Moran even claimed that Trump’s denials over quid pro quo would become as infamous as Bill Clinton’s denials about his relationship with Monica Lewinsky.
Anchor George Stephanopoulos introduced the poll that found a majority of those polled believed that President Trump’s behavior with Ukraine was “wrong.” However, just 51% of that number agreed with removing Trump from office. To Moran, Stephanopoulos wondered if the media’s wall-to-wall impeachment hearings coverage would “make a difference” in persuading more people to support impeachment:
“But one of the big questions going forward is going to be will these hearings make a difference? Will they change people's minds about impeachment right now?” he eagerly asked.
Moran then spun one of the other questions in the poll as suggesting that most Americans still had to make up their minds about impeachment, when those same numbers could easily be said to show the opposite:
“Well, our poll also shows that 21% of Americans have made up their minds after the first week of testimony. That suggests that they were already locked in or that really the testimony they've heard is enough. But that is a big percentage who still have to make up their minds,” Moran gushed. But that same poll also shows a combined 78% of people had already made up their minds about impeachment, one way or another, before the hearings began, as you can see by looking at the poll here.

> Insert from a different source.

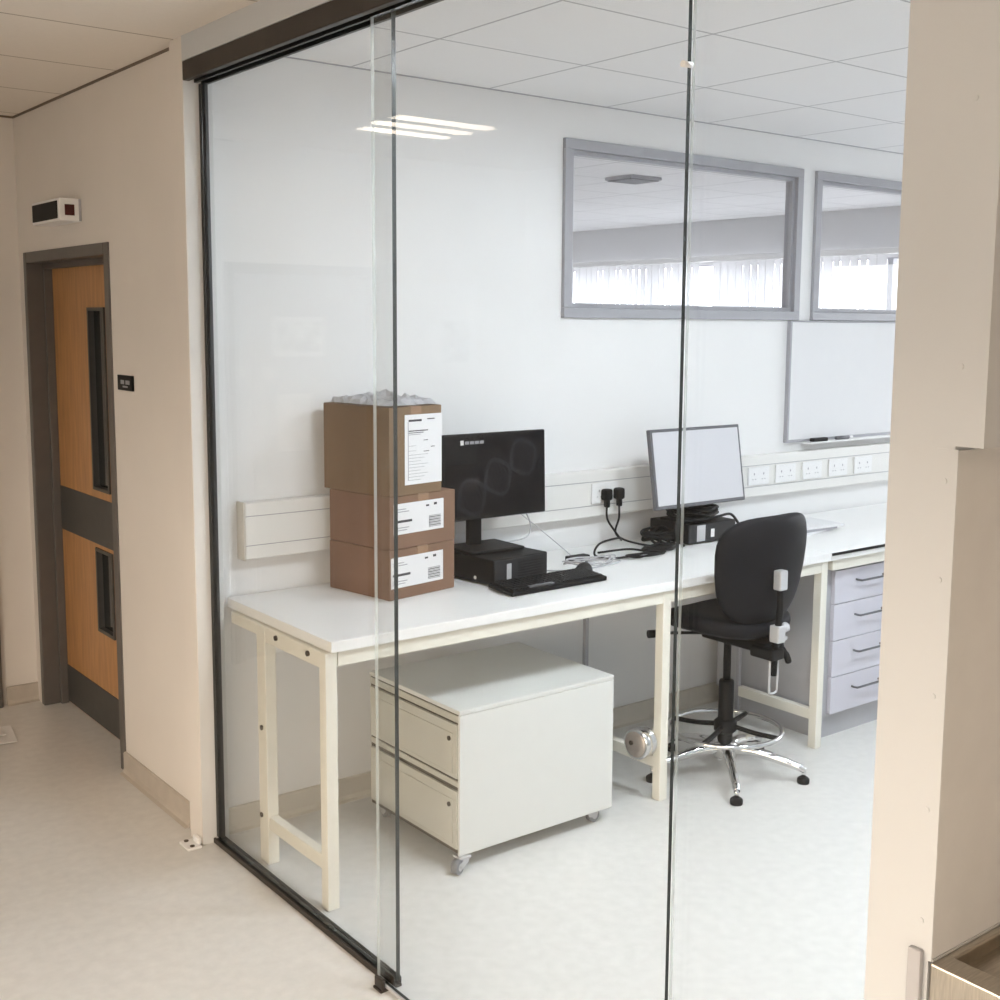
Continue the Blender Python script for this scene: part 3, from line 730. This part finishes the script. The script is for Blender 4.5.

Regardless, Moran insisted the public would soon see President Trump’s denials of bribery or quid pro quo with Ukraine, as damaging and embarrassing as Bill Clinton’s, “I did not have sexual relations with that woman,” defense during his impeachment:
“70% say the president did something wrong. The president keeps saying the call was perfect, he did nothing wrong. Our poll suggests that may go down in history along with, ‘I did not have sex with that woman’ as a very ineffective presidential defense,” Moran gushed.
“Hallmark of another impeachment,” Stephanopoulos remarked with a smirk.